Probably the single most fairy tale-like element in the book is also the one that links it most securely to the Beauty and the Beast myth.  Even though Beauty and Beast are separated, they continue to have a connection to each other that allows one to know what the other is doing, even at a great distance.  This will sometimes involve a communication device such as a “Magic Mirror” or sometimes will simply be some kind of mental telepathy or bond connection.  Such a mysterious element exists in Jane Eyre as well.  Jane somehow “hears” Mr. Rochester’s voice calling to her, and she knows immediately that she must abandon her plans with St. John and return to Thornfield Hall. 

The Beast is ready to die with out his Beauty.  She is his life force.  When Jane finds Mr. Rochester, he is again in a similar dark and brooding state, not caring about his life or his appearance.  He is physically broken and wounded from the fire that consumed Thornfield.  Jane brings him back to life by declaring her love for him in spite of his imperfections.  All fairy tales require a happy ending, and the novel delivers one that is appropriately more complete and all encompassing than is usually found in literature.  Now free of the extremes of both their pasts, Jane and Rochester can reunite as equals in a much more balanced and mature way, and are ready to face their happy life together. 

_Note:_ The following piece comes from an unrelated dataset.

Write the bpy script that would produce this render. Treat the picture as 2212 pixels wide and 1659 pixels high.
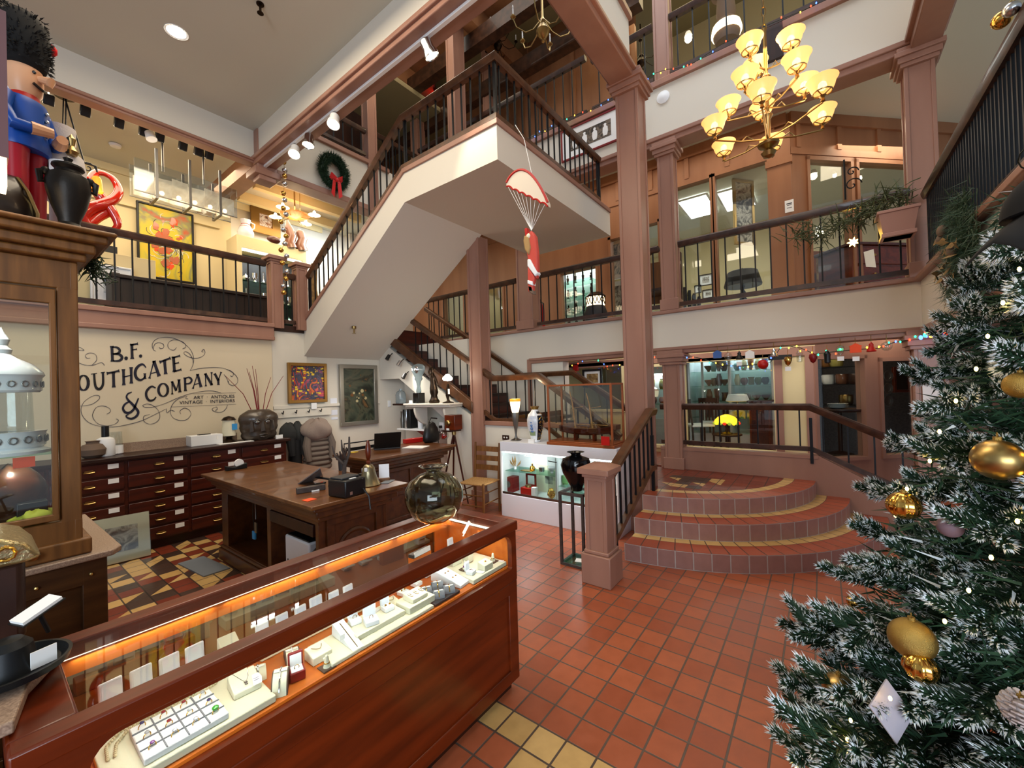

In her novel, Charlotte Bronte takes the symbolism of the Beauty and the Beast myth to a new level.  By infusing the myth into Jane Eyre she makes both stories come alive for adult readers.  While the plot itself is outwardly driven by fairy tale elements, this only serves to facilitate the action and draw our attention to Jane and Rochester’s internal moral challenges and discoveries. 

Jane and Rochester are successful in finding the balance that leads to a happy life together.  The fact that so many other characters in the story are not, illustrates how difficult the journey is and how easily one can be thrown off course.  There are times when it might be only the slightest lack of courage, or error in judgment, that would leave one no better off than Bertha or St. John.  In Jane we see an inherent ability for self-transformation that is key to her success, but even so, she comes very close at times to losing the battle.  Rochester, on the other hand, while possessing many good qualities, nonetheless seems hopelessly lost on the road of life until Jane’s presence helps him to trigger a rejection of his Beastly nature. 

The Beauty and The Beast inspire each other to a higher plain of existence and together, in the process, they inspire us, the reader.    Bronte refines the Beauty and the Beast myth to show how the struggles within the two main characters are, in fact, the struggles within all humans.  In order to lead a successful and happy life we must be willing to face the Beasts within, and, at the same time, discover our own personal Beauty.